Tal momento não é privilégio do Brasil. Os ataques às universidades estão ocorrendo em várias partes do planeta, nas mais diversas áreas, refletindo na ruptura de pesquisas em andamento, bem como a perseguição e a fuga de intelectuais.

Este momento decorre da expansão das notícias falsas como estratégias para deslegitimar o conhecimento crítico, manipular processos eleitorais e desestabilizar governos. Lutar pelo acesso e poder de construção do conhecimento tomou proporções globais.

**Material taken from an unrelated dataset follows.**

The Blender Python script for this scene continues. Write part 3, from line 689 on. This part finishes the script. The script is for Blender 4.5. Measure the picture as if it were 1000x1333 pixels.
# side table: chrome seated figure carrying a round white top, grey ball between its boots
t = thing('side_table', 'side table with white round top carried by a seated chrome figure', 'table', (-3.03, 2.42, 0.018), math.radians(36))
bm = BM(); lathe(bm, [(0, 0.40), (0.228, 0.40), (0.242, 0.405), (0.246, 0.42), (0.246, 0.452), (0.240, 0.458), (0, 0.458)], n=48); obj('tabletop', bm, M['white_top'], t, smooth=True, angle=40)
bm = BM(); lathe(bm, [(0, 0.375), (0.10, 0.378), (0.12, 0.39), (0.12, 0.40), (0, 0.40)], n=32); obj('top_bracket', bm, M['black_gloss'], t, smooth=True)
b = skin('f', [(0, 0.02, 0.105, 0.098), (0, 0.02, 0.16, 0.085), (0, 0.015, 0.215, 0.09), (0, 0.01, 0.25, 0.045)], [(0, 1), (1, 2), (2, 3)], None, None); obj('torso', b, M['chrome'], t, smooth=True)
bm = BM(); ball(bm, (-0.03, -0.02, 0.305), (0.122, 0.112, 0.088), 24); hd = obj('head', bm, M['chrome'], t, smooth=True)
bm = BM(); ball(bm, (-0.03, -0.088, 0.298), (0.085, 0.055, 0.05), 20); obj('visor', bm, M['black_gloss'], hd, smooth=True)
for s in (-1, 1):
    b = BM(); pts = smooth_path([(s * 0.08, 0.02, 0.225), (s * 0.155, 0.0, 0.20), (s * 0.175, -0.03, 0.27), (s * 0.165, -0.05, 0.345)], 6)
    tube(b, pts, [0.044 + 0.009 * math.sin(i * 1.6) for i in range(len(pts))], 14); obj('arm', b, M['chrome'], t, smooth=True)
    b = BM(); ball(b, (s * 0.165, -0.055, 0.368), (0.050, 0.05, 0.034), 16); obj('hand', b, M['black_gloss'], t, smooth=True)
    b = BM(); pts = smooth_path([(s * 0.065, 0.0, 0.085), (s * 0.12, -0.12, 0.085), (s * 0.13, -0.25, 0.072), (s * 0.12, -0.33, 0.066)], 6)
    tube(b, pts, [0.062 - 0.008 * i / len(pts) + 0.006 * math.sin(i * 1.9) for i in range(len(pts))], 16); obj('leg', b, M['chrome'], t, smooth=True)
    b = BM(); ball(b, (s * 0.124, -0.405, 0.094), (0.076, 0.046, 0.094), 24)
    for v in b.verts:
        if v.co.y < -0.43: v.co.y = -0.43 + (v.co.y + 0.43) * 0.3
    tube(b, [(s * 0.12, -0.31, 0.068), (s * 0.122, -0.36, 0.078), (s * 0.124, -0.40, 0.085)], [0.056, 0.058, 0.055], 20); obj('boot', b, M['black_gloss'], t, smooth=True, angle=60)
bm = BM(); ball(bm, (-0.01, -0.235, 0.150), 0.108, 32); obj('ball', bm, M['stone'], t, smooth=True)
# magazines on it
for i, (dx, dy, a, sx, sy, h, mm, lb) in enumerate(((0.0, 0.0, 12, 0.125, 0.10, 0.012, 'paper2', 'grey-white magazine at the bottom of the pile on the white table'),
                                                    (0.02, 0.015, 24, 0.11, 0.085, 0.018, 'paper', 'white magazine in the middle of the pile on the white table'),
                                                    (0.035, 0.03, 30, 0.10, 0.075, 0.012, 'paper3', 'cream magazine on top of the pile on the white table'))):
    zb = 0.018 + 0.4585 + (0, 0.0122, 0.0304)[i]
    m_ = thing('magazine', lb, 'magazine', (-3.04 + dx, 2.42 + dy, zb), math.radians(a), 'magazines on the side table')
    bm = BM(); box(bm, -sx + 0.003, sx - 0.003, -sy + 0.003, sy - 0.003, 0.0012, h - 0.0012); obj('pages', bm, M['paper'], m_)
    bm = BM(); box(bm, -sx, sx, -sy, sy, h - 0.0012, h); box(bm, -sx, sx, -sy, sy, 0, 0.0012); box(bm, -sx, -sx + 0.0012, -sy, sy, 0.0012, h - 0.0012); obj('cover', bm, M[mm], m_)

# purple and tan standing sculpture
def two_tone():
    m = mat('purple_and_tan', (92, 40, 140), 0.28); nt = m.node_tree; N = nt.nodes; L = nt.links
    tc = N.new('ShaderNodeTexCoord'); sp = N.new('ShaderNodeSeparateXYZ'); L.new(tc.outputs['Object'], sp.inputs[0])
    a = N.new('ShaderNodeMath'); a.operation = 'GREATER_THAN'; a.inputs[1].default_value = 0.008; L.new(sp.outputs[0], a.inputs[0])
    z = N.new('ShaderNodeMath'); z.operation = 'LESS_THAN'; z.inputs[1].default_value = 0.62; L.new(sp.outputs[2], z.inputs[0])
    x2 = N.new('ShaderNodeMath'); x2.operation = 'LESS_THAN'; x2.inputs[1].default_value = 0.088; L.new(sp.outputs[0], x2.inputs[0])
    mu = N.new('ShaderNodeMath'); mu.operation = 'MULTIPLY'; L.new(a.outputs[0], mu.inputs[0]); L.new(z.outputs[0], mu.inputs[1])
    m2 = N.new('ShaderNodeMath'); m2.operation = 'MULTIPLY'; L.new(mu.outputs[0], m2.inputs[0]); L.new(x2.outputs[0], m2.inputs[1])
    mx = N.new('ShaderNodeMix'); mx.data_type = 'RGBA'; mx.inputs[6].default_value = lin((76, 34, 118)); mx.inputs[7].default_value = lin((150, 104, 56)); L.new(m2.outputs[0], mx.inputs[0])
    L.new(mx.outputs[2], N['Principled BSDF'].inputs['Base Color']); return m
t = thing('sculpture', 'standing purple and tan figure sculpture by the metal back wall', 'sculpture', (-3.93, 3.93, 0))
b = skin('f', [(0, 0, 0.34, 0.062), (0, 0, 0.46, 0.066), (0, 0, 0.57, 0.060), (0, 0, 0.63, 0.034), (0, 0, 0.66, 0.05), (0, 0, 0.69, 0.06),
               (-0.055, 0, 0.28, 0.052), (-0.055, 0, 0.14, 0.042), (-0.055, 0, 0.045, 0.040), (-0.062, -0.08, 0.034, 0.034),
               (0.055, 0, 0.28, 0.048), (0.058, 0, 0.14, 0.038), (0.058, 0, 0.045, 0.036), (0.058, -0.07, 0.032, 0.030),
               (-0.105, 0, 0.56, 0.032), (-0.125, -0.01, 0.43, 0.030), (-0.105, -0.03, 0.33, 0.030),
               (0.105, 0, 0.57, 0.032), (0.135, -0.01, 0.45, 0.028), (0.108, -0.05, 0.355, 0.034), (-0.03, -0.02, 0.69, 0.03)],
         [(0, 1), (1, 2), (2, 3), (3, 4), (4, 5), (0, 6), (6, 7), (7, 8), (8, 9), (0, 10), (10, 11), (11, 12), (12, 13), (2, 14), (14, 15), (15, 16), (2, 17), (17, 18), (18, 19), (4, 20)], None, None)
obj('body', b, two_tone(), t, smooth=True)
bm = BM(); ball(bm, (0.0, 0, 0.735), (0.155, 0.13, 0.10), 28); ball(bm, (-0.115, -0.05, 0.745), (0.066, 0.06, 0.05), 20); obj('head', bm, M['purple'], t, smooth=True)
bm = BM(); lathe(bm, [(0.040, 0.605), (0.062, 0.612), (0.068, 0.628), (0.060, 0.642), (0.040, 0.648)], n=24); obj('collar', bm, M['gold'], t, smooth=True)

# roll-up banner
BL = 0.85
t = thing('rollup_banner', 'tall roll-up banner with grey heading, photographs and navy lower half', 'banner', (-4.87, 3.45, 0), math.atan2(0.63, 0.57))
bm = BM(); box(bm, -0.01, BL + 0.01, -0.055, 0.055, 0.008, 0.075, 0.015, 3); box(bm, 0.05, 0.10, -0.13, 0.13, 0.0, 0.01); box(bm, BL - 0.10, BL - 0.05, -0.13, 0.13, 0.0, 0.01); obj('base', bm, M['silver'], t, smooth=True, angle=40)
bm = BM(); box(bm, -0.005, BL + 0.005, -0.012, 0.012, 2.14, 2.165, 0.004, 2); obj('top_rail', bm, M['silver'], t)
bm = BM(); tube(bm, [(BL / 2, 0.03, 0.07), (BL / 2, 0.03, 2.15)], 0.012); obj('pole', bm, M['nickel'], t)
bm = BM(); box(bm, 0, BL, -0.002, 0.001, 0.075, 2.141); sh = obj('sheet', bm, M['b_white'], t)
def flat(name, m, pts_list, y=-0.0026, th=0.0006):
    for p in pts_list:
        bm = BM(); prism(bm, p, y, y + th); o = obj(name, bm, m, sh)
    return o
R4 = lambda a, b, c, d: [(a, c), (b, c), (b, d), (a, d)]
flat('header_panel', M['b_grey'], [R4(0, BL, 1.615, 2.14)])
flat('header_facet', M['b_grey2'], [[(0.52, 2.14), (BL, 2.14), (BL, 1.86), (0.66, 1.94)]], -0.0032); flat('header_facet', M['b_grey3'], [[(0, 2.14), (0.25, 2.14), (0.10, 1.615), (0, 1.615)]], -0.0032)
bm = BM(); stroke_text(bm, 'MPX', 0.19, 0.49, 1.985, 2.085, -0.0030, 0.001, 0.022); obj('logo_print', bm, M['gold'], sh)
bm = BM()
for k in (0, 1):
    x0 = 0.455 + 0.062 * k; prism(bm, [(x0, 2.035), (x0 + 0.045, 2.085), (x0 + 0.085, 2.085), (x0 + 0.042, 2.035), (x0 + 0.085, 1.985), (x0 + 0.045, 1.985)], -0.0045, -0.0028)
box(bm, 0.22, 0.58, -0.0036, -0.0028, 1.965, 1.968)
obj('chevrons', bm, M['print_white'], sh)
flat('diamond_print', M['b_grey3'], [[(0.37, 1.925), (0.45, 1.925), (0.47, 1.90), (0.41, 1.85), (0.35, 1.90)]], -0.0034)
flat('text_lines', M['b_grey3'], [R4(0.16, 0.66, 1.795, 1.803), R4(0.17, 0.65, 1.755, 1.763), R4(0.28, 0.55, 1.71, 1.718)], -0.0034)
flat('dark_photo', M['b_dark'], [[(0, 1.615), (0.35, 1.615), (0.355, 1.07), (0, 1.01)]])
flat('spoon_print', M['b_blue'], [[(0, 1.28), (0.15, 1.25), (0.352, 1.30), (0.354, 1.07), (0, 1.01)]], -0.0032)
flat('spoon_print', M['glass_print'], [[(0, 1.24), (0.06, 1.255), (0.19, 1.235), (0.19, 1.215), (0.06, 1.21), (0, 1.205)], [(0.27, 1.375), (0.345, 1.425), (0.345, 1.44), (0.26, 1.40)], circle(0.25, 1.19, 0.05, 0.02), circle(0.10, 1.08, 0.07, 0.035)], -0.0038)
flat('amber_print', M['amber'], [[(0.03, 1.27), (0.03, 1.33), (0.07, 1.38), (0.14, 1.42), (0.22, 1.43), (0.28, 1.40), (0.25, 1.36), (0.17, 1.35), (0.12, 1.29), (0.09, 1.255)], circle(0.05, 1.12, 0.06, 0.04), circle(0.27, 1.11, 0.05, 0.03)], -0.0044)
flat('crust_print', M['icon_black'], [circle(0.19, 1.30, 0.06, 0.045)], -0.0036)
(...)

Carl Sagan, um dos mais importantes intelectuais e divulgadores científicos da história, defendia que só temos duas opções: ou nos transformamos numa sociedade do conhecimento, ou seremos qualquer outra coisa (Leia: Carl Sagan - O mundo assombrado pelos demônios. São Paulo, Companhia das Letras, 2006).

A "qualquer outra coisa" está aí nos governando, tomando decisões baseadas na alienação social.

Se não demonstrarmos a importância da produção do conhecimento para a sociedade, a ciência continuará a não fazer sentido e, por isso, será dispensável. Restará a ideia da "terra plana", mesmo que tal impropério seja divulgado de forma esquizofrênica em meios tecnológicos advindos da pesquisa científica.

É hora de sair para as ruas e enfrentar a repressão anunciada para sensibilizar a população em relação ao cenário obscuro que a falta de investimento no ensino público pode gerar. É um momento da história sem volta.